§ Data segment
::::

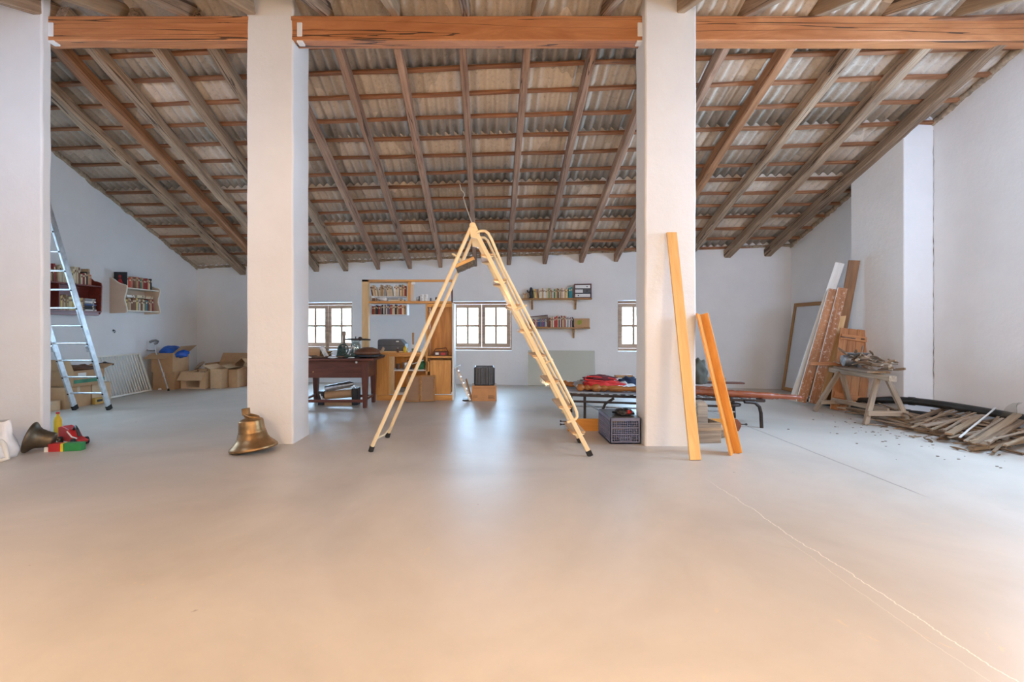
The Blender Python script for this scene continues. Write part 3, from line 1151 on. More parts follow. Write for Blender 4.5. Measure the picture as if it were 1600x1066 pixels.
# ------------------------------------------------------------------ cream step ladder in the middle
def step_ladder():
    r = thing('step_ladder', 'tall open cream metal step ladder with wooden treads and handrails in mid-room', 'step ladder', (-0.1, 5.1, 0))
    an, af = Vector((-0.165, 4.87, 2.41)), Vector((-0.165, 5.42, 2.41))

    def part(name, mat, fn, label=None, parent=None, bevel=0):
        m = wmb(r)
        fn(m)
        return m.build(name, mat, parent or r, bevel=bevel, label=label)

    # rear support legs (left in view), round tube
    ln, lf = Vector((-1.262, 4.96, 0.03)), Vector((-1.222, 5.59, 0.03))
    for a, b in ((an, ln), (af, lf)):
        q = part('support_leg', CREAM, lambda m: m.tube([a + Vector((-0.02, 0, -0.02)), b], 0.021, 12))
        part('rubber_foot', RUBBER, lambda m: m.tube([b + (a - b) * 0.012, b + Vector((-0.004, 0, -0.028))], 0.028, 12), parent=q)
    part('spreader_bar', CREAM, lambda m: m.tube([ln + (an - ln) * 0.045, ln + (an - ln) * 0.03 + Vector((0.04, 0.3, 0.01)), lf + (af - lf) * 0.045], 0.012, 8))
    part('spreader_bar', CREAM, lambda m: m.tube([ln + (an - ln) * 0.86, lf + (af - lf) * 0.86], 0.011, 8))
    # front stiles (right in view)
    rn, rf = Vector((1.05, 4.79, 0.03)), Vector((1.06, 5.34, 0.03))
    for a, b in ((an, rn), (af, rf)):
        q = part('stile', CREAM, lambda m: m.bar(a + (a - b).normalized() * 0.03, b, 0.026, 0.046, 0, (1, 0, 0)), bevel=0.008)
        part('rubber_foot', RUBBER, lambda m: m.bar(b + (a - b).normalized() * 0.03, b + Vector((0.012, 0, -0.03)), 0.036, 0.058, 0, (1, 0, 0)), bevel=0.006, parent=q)
    part('hinge_cap', CREAM, lambda m: (m.tube([an + Vector((0, -0.03, 0)), an + Vector((0, 0.03, 0))], 0.034, 16), m.prism_y([(an.x - 0.034, an.z), (an.x - 0.02, an.z - 0.12), (an.x + 0.05, an.z - 0.14), (an.x + 0.075, an.z - 0.08), (an.x + 0.034, an.z + 0.005)], an.y - 0.024, an.y + 0.028), m.tube([an + Vector((0, -0.045, 0)), an + Vector((0, -0.03, 0))], 0.02, 10)))
    part('hinge_cap', CREAM, lambda m: (m.tube([af + Vector((0, -0.03, 0)), af + Vector((0, 0.03, 0))], 0.034, 16), m.prism_y([(af.x - 0.034, af.z), (af.x - 0.02, af.z - 0.12), (af.x + 0.05, af.z - 0.14), (af.x + 0.075, af.z - 0.08), (af.x + 0.034, af.z + 0.005)], af.y - 0.028, af.y + 0.024)))
    part('hinge_rod', CREAM, lambda m: m.tube([an, af], 0.014, 10))
    # treads
    for k in range(8):
        z = 0.24 + 0.2667 * k
        s = (z - 0.03) / (2.41 - 0.03)
        x = rn.x + (an.x - rn.x) * s
        wd = 0.14
        ya = rn.y + (an.y - rn.y) * s + 0.016
        yb_ = rf.y + (af.y - rf.y) * s - 0.016
        A = Matrix.Translation((x + 0.0, (ya + yb_) / 2, z)) @ Matrix.Rotation(R(-3), 4, 'Y') @ Matrix.Rotation(R(90), 4, 'Z')
        t = MB()
        L = (yb_ - ya) / 2
        t.box(-L, L, -wd / 2, wd / 2, -0.011, 0.011)
        tr = t.build('tread', TREADWOOD, r, wm(r).inverted() @ A, bevel=0.004)
        for yy in (ya + 0.004, yb_ - 0.004):
            b = wmb(tr)
            b.prism_y([(x - 0.065, z - 0.013), (x + 0.065, z - 0.013), (x + 0.055, z - 0.024), (x + 0.0, z - 0.042), (x - 0.055, z - 0.024)], yy - 0.003, yy + 0.003)
            b.build('tread_bracket', CREAM, tr)
    # handrails

    def rail(Y, pts):
        return [P(a, b, Y) for a, b in pts]
    near = rail(4.80, [(745, 363), (751, 361), (758, 361), (763, 365), (768, 374), (787, 420), (816, 476), (859, 559.5), (896, 632), (901, 644), (902, 651), (899, 655), (893, 658), (886, 660)])
    far = rail(5.38, [(745, 374), (751, 371.5), (757, 371.5), (762, 376), (782, 420), (811.5, 481), (852, 560), (884, 620), (889, 630), (889, 636), (886, 640), (878, 645)])
    for pts, Y in ((near, 4.80), (far, 5.38)):
        part('handrail', CREAM, lambda m: m.tube(pts, 0.0155, 10))
    for (a, b), Y in ((((805, 485), (823, 477)), 4.80), (((846, 571), (864, 562)), 4.80), (((802, 486), (812, 481)), 5.38), (((842, 568), (853, 561)), 5.38)):
        part('rail_strut', CREAM, lambda m: m.tube([P(a[0], a[1], Y + 0.03), P(b[0], b[1], Y)], 0.012, 8))
    return r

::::

§ Written request
Omit every picture while copying the listing above exactly.

§ Exercise answer
The Blender Python script for this scene continues. Write part 3, from line 1151 on. More parts follow. Write for Blender 4.5. Measure the picture as if it were 1600x1066 pixels.
# ------------------------------------------------------------------ cream step ladder in the middle
def step_ladder():
    r = thing('step_ladder', 'tall open cream metal step ladder with wooden treads and handrails in mid-room', 'step ladder', (-0.1, 5.1, 0))
    an, af = Vector((-0.165, 4.87, 2.41)), Vector((-0.165, 5.42, 2.41))

    def part(name, mat, fn, label=None, parent=None, bevel=0):
        m = wmb(r)
        fn(m)
        return m.build(name, mat, parent or r, bevel=bevel, label=label)

    # rear support legs (left in view), round tube
    ln, lf = Vector((-1.262, 4.96, 0.03)), Vector((-1.222, 5.59, 0.03))
    for a, b in ((an, ln), (af, lf)):
        q = part('support_leg', CREAM, lambda m: m.tube([a + Vector((-0.02, 0, -0.02)), b], 0.021, 12))
        part('rubber_foot', RUBBER, lambda m: m.tube([b + (a - b) * 0.012, b + Vector((-0.004, 0, -0.028))], 0.028, 12), parent=q)
    part('spreader_bar', CREAM, lambda m: m.tube([ln + (an - ln) * 0.045, ln + (an - ln) * 0.03 + Vector((0.04, 0.3, 0.01)), lf + (af - lf) * 0.045], 0.012, 8))
    part('spreader_bar', CREAM, lambda m: m.tube([ln + (an - ln) * 0.86, lf + (af - lf) * 0.86], 0.011, 8))
    # front stiles (right in view)
    rn, rf = Vector((1.05, 4.79, 0.03)), Vector((1.06, 5.34, 0.03))
    for a, b in ((an, rn), (af, rf)):
        q = part('stile', CREAM, lambda m: m.bar(a + (a - b).normalized() * 0.03, b, 0.026, 0.046, 0, (1, 0, 0)), bevel=0.008)
        part('rubber_foot', RUBBER, lambda m: m.bar(b + (a - b).normalized() * 0.03, b + Vector((0.012, 0, -0.03)), 0.036, 0.058, 0, (1, 0, 0)), bevel=0.006, parent=q)
    part('hinge_cap', CREAM, lambda m: (m.tube([an + Vector((0, -0.03, 0)), an + Vector((0, 0.03, 0))], 0.034, 16), m.prism_y([(an.x - 0.034, an.z), (an.x - 0.02, an.z - 0.12), (an.x + 0.05, an.z - 0.14), (an.x + 0.075, an.z - 0.08), (an.x + 0.034, an.z + 0.005)], an.y - 0.024, an.y + 0.028), m.tube([an + Vector((0, -0.045, 0)), an + Vector((0, -0.03, 0))], 0.02, 10)))
    part('hinge_cap', CREAM, lambda m: (m.tube([af + Vector((0, -0.03, 0)), af + Vector((0, 0.03, 0))], 0.034, 16), m.prism_y([(af.x - 0.034, af.z), (af.x - 0.02, af.z - 0.12), (af.x + 0.05, af.z - 0.14), (af.x + 0.075, af.z - 0.08), (af.x + 0.034, af.z + 0.005)], af.y - 0.028, af.y + 0.024)))
    part('hinge_rod', CREAM, lambda m: m.tube([an, af], 0.014, 10))
    # treads
    for k in range(8):
        z = 0.24 + 0.2667 * k
        s = (z - 0.03) / (2.41 - 0.03)
        x = rn.x + (an.x - rn.x) * s
        wd = 0.14
        ya = rn.y + (an.y - rn.y) * s + 0.016
        yb_ = rf.y + (af.y - rf.y) * s - 0.016
        A = Matrix.Translation((x + 0.0, (ya + yb_) / 2, z)) @ Matrix.Rotation(R(-3), 4, 'Y') @ Matrix.Rotation(R(90), 4, 'Z')
        t = MB()
        L = (yb_ - ya) / 2
        t.box(-L, L, -wd / 2, wd / 2, -0.011, 0.011)
        tr = t.build('tread', TREADWOOD, r, wm(r).inverted() @ A, bevel=0.004)
        for yy in (ya + 0.004, yb_ - 0.004):
            b = wmb(tr)
            b.prism_y([(x - 0.065, z - 0.013), (x + 0.065, z - 0.013), (x + 0.055, z - 0.024), (x + 0.0, z - 0.042), (x - 0.055, z - 0.024)], yy - 0.003, yy + 0.003)
            b.build('tread_bracket', CREAM, tr)
    # handrails

    def rail(Y, pts):
        return [P(a, b, Y) for a, b in pts]
    near = rail(4.80, [(745, 363), (751, 361), (758, 361), (763, 365), (768, 374), (787, 420), (816, 476), (859, 559.5), (896, 632), (901, 644), (902, 651), (899, 655), (893, 658), (886, 660)])
    far = rail(5.38, [(745, 374), (751, 371.5), (757, 371.5), (762, 376), (782, 420), (811.5, 481), (852, 560), (884, 620), (889, 630), (889, 636), (886, 640), (878, 645)])
    for pts, Y in ((near, 4.80), (far, 5.38)):
        part('handrail', CREAM, lambda m: m.tube(pts, 0.0155, 10))
    for (a, b), Y in ((((805, 485), (823, 477)), 4.80), (((846, 571), (864, 562)), 4.80), (((802, 486), (812, 481)), 5.38), (((842, 568), (853, 561)), 5.38)):
        part('rail_strut', CREAM, lambda m: m.tube([P(a[0], a[1], Y + 0.03), P(b[0], b[1], Y)], 0.012, 8))
    return r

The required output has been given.